■ STATED GOAL ■
Your task is to copy a single run of lines that starts at the line with "Keep writing the" and stops at the line with "for (xa,ya),(xb,yb) in", keeping both ends. Copy nothing else.
>> Start THE RECORDS
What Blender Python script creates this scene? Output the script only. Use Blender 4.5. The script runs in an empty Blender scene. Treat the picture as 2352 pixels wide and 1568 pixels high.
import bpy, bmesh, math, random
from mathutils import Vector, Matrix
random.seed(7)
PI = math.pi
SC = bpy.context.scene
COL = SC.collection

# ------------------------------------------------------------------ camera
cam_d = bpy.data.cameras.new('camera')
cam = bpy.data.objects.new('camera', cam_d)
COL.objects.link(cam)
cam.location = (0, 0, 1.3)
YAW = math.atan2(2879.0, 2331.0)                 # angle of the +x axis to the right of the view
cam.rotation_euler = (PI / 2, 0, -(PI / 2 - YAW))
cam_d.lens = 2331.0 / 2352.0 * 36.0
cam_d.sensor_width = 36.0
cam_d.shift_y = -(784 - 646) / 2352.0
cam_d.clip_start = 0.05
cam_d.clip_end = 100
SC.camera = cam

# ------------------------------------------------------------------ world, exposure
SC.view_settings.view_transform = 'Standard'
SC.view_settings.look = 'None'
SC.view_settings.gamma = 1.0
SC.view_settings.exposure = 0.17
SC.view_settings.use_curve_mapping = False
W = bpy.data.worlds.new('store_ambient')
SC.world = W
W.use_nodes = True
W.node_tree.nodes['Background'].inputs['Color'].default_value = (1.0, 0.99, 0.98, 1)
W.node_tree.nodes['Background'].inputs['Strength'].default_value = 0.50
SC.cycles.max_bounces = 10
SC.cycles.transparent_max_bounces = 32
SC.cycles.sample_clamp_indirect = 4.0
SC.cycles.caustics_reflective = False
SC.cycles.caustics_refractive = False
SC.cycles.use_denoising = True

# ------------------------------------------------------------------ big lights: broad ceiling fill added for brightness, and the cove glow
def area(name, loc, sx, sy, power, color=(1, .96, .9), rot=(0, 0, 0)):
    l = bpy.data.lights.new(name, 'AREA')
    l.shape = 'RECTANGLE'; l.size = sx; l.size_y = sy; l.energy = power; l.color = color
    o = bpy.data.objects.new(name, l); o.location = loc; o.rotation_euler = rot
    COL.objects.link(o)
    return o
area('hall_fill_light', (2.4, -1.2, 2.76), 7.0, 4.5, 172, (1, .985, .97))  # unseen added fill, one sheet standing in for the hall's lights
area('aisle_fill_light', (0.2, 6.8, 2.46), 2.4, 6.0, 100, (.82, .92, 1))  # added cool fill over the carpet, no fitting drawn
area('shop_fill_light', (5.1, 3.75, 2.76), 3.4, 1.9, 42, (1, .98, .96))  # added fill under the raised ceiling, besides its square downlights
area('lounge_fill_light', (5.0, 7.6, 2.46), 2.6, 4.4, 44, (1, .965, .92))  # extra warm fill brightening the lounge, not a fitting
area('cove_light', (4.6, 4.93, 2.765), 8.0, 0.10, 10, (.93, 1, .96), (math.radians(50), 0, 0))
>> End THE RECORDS
>> Start THE RECORDS
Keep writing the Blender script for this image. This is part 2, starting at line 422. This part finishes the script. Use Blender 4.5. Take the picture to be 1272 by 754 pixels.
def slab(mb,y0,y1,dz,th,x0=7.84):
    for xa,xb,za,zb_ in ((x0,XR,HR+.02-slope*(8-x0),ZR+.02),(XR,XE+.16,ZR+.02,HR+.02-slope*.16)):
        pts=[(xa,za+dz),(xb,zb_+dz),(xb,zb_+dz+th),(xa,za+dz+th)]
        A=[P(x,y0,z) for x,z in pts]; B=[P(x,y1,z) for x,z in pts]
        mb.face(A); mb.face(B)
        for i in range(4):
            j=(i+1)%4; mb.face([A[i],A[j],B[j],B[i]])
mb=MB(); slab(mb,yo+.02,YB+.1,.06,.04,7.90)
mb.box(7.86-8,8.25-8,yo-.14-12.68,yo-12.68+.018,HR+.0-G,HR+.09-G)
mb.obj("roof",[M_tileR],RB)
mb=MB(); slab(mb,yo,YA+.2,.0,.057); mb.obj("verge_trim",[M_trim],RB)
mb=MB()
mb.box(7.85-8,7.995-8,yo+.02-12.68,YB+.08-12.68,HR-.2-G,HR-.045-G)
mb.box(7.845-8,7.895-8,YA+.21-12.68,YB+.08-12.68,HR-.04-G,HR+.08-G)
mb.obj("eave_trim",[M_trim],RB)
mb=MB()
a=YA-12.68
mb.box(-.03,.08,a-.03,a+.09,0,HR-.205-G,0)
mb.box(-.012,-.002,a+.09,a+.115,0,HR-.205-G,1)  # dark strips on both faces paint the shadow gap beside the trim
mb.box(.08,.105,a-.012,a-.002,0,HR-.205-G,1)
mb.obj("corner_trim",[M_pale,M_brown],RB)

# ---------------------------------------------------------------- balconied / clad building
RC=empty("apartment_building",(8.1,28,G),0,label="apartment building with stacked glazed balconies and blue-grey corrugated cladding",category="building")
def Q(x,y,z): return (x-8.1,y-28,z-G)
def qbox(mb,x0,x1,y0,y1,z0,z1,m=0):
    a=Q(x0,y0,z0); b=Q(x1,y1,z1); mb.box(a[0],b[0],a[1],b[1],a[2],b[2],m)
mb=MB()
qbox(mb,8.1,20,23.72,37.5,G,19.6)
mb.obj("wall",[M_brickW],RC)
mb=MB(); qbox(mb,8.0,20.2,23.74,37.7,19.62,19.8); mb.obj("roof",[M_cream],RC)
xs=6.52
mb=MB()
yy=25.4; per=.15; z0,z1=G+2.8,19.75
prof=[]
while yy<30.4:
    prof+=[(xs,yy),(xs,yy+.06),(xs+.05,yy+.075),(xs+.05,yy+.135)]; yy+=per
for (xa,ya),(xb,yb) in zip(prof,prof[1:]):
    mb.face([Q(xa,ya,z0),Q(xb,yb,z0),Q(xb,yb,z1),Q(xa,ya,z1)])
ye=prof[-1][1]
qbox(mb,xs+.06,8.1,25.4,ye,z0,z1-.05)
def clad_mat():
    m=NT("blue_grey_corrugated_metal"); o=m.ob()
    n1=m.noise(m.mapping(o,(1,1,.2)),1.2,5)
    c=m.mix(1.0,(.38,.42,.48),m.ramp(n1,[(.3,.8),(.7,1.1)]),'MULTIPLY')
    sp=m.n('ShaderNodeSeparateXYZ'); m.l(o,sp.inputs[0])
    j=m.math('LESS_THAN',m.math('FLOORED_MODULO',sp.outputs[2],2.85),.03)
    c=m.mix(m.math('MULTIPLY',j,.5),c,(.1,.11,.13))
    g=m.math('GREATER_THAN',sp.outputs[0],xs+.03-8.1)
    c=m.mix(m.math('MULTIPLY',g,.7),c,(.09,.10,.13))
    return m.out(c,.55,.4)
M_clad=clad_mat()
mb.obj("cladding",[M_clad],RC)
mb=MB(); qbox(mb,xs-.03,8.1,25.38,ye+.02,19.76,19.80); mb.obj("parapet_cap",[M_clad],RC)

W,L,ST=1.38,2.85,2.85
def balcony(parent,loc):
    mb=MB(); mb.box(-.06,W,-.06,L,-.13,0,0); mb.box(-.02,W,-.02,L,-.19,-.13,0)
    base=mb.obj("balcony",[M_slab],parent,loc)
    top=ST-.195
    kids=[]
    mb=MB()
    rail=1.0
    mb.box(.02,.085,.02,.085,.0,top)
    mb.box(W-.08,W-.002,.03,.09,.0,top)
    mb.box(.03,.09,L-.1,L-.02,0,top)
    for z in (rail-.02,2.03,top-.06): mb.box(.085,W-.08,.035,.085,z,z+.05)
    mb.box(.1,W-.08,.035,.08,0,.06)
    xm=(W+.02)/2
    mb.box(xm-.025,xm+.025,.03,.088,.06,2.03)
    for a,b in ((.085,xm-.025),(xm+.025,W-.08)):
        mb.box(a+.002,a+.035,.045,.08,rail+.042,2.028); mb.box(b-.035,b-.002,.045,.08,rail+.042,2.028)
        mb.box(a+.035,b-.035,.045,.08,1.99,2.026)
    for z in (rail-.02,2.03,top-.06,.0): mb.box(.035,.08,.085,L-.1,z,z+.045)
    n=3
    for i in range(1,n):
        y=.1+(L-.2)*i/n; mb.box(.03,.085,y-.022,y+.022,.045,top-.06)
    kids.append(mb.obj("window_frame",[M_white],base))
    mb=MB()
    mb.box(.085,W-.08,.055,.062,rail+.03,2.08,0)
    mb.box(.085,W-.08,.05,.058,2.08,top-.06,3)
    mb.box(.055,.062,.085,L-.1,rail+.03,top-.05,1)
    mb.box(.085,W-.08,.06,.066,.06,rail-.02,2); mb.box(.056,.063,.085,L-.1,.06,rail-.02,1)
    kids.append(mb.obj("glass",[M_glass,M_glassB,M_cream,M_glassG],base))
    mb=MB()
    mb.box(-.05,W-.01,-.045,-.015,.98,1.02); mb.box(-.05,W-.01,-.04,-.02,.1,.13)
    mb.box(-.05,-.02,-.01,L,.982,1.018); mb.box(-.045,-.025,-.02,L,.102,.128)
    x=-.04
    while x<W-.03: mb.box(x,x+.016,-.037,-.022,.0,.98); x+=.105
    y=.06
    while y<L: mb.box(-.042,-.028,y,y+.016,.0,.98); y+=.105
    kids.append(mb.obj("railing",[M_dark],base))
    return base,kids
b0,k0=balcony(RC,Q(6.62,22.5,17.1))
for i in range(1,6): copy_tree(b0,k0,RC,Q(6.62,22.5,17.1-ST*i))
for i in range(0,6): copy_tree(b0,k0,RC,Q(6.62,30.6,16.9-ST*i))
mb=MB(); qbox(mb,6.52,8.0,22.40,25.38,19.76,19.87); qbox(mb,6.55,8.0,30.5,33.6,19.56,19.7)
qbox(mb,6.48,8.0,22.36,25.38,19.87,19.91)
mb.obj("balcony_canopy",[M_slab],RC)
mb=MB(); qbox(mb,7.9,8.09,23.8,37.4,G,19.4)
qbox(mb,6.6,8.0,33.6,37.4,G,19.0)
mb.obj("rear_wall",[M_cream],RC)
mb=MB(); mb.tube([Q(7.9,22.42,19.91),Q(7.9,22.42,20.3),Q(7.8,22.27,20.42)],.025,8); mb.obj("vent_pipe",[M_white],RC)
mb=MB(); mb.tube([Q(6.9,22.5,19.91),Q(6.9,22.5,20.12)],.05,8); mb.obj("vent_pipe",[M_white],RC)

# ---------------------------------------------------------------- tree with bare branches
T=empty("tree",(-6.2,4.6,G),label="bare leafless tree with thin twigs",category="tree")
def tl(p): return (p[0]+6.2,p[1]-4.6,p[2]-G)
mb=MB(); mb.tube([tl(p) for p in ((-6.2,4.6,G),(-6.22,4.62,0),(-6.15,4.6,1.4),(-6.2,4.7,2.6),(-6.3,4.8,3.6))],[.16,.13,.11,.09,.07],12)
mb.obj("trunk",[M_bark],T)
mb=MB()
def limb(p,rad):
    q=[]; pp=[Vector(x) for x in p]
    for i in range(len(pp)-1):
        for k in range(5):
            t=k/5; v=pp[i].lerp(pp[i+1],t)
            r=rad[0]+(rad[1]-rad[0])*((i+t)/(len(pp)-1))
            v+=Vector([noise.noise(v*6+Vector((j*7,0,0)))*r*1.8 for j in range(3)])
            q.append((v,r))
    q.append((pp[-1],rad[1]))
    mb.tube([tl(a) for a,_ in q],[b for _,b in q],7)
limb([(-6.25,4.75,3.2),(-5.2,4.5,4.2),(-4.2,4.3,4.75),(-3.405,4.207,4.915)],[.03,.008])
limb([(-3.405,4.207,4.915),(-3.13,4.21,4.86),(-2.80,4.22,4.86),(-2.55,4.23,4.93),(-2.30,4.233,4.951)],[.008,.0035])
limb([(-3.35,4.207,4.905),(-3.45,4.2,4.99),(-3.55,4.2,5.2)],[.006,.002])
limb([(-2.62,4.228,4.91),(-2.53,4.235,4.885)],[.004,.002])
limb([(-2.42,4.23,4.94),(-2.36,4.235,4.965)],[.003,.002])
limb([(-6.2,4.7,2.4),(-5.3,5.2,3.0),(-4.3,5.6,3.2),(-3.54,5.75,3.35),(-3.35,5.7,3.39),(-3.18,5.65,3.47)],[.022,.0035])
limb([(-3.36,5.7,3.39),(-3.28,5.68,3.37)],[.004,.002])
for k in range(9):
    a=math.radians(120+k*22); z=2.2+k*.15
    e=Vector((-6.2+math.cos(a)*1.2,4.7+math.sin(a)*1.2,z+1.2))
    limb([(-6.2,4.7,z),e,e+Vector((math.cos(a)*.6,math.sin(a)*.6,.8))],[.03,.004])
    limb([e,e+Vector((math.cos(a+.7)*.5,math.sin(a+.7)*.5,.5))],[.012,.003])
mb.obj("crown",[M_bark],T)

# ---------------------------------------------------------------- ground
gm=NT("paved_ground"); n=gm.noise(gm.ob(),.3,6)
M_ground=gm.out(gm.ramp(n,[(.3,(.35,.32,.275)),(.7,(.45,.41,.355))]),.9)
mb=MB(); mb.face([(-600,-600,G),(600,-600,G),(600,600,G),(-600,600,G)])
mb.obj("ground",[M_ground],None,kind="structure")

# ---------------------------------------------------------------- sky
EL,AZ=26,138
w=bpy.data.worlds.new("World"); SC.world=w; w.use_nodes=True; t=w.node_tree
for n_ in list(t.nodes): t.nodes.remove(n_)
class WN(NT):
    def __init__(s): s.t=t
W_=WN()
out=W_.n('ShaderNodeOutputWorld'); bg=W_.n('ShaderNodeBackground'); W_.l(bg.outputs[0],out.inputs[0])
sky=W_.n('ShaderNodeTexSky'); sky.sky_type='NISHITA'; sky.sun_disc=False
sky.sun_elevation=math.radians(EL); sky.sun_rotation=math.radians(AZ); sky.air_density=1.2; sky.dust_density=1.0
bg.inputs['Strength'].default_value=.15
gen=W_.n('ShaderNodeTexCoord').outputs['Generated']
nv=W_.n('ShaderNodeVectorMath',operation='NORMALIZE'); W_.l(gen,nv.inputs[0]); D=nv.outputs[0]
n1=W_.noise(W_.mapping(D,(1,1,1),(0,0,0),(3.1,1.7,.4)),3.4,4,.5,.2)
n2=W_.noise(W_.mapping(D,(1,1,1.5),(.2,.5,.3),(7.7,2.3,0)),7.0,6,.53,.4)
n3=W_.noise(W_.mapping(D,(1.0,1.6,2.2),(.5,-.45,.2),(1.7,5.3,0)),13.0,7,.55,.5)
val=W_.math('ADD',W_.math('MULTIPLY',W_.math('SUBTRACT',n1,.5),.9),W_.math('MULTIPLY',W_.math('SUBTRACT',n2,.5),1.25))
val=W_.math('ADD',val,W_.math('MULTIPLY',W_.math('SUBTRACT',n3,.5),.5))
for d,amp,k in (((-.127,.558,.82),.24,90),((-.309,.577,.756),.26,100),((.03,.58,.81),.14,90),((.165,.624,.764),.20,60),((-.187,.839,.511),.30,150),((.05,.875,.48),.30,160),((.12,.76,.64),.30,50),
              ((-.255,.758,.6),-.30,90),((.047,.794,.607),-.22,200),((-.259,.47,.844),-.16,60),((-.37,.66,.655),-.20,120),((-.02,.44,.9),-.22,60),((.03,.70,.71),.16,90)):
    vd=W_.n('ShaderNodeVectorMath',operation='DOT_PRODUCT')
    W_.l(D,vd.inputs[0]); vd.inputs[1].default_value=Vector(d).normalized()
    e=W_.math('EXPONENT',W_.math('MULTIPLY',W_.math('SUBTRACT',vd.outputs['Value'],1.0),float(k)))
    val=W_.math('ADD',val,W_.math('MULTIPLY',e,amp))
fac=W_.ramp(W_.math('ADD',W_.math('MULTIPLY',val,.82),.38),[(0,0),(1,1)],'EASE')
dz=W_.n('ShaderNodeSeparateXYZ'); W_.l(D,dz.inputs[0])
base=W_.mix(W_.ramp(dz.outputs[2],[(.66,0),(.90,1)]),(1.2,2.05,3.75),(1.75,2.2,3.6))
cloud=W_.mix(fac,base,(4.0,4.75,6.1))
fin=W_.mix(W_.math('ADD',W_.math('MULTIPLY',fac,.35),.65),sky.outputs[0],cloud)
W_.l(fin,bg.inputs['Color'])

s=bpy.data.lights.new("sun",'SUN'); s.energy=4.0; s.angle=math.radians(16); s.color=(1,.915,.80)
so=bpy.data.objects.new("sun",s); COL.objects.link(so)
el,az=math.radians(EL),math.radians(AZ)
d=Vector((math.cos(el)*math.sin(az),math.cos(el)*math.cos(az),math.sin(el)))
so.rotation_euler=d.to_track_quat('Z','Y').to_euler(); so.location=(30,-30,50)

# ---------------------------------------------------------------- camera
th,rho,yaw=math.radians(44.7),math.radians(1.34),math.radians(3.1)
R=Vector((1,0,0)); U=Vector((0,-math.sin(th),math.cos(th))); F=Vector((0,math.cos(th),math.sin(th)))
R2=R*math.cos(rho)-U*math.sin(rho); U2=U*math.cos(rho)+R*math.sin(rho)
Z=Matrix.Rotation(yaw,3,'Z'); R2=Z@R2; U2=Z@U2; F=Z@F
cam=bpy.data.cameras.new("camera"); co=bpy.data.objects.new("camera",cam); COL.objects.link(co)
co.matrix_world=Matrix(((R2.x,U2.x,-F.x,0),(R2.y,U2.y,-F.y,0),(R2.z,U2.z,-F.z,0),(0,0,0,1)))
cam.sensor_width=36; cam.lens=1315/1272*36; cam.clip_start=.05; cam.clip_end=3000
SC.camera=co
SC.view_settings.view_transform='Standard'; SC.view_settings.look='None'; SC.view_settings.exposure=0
>> End THE RECORDS
■ COMPLETE OUTPUT ■
Keep writing the Blender script for this image. This is part 2, starting at line 422. This part finishes the script. Use Blender 4.5. Take the picture to be 1272 by 754 pixels.
def slab(mb,y0,y1,dz,th,x0=7.84):
    for xa,xb,za,zb_ in ((x0,XR,HR+.02-slope*(8-x0),ZR+.02),(XR,XE+.16,ZR+.02,HR+.02-slope*.16)):
        pts=[(xa,za+dz),(xb,zb_+dz),(xb,zb_+dz+th),(xa,za+dz+th)]
        A=[P(x,y0,z) for x,z in pts]; B=[P(x,y1,z) for x,z in pts]
        mb.face(A); mb.face(B)
        for i in range(4):
            j=(i+1)%4; mb.face([A[i],A[j],B[j],B[i]])
mb=MB(); slab(mb,yo+.02,YB+.1,.06,.04,7.90)
mb.box(7.86-8,8.25-8,yo-.14-12.68,yo-12.68+.018,HR+.0-G,HR+.09-G)
mb.obj("roof",[M_tileR],RB)
mb=MB(); slab(mb,yo,YA+.2,.0,.057); mb.obj("verge_trim",[M_trim],RB)
mb=MB()
mb.box(7.85-8,7.995-8,yo+.02-12.68,YB+.08-12.68,HR-.2-G,HR-.045-G)
mb.box(7.845-8,7.895-8,YA+.21-12.68,YB+.08-12.68,HR-.04-G,HR+.08-G)
mb.obj("eave_trim",[M_trim],RB)
mb=MB()
a=YA-12.68
mb.box(-.03,.08,a-.03,a+.09,0,HR-.205-G,0)
mb.box(-.012,-.002,a+.09,a+.115,0,HR-.205-G,1)  # dark strips on both faces paint the shadow gap beside the trim
mb.box(.08,.105,a-.012,a-.002,0,HR-.205-G,1)
mb.obj("corner_trim",[M_pale,M_brown],RB)

# ---------------------------------------------------------------- balconied / clad building
RC=empty("apartment_building",(8.1,28,G),0,label="apartment building with stacked glazed balconies and blue-grey corrugated cladding",category="building")
def Q(x,y,z): return (x-8.1,y-28,z-G)
def qbox(mb,x0,x1,y0,y1,z0,z1,m=0):
    a=Q(x0,y0,z0); b=Q(x1,y1,z1); mb.box(a[0],b[0],a[1],b[1],a[2],b[2],m)
mb=MB()
qbox(mb,8.1,20,23.72,37.5,G,19.6)
mb.obj("wall",[M_brickW],RC)
mb=MB(); qbox(mb,8.0,20.2,23.74,37.7,19.62,19.8); mb.obj("roof",[M_cream],RC)
xs=6.52
mb=MB()
yy=25.4; per=.15; z0,z1=G+2.8,19.75
prof=[]
while yy<30.4:
    prof+=[(xs,yy),(xs,yy+.06),(xs+.05,yy+.075),(xs+.05,yy+.135)]; yy+=per
for (xa,ya),(xb,yb) in zip(prof,prof[1:]):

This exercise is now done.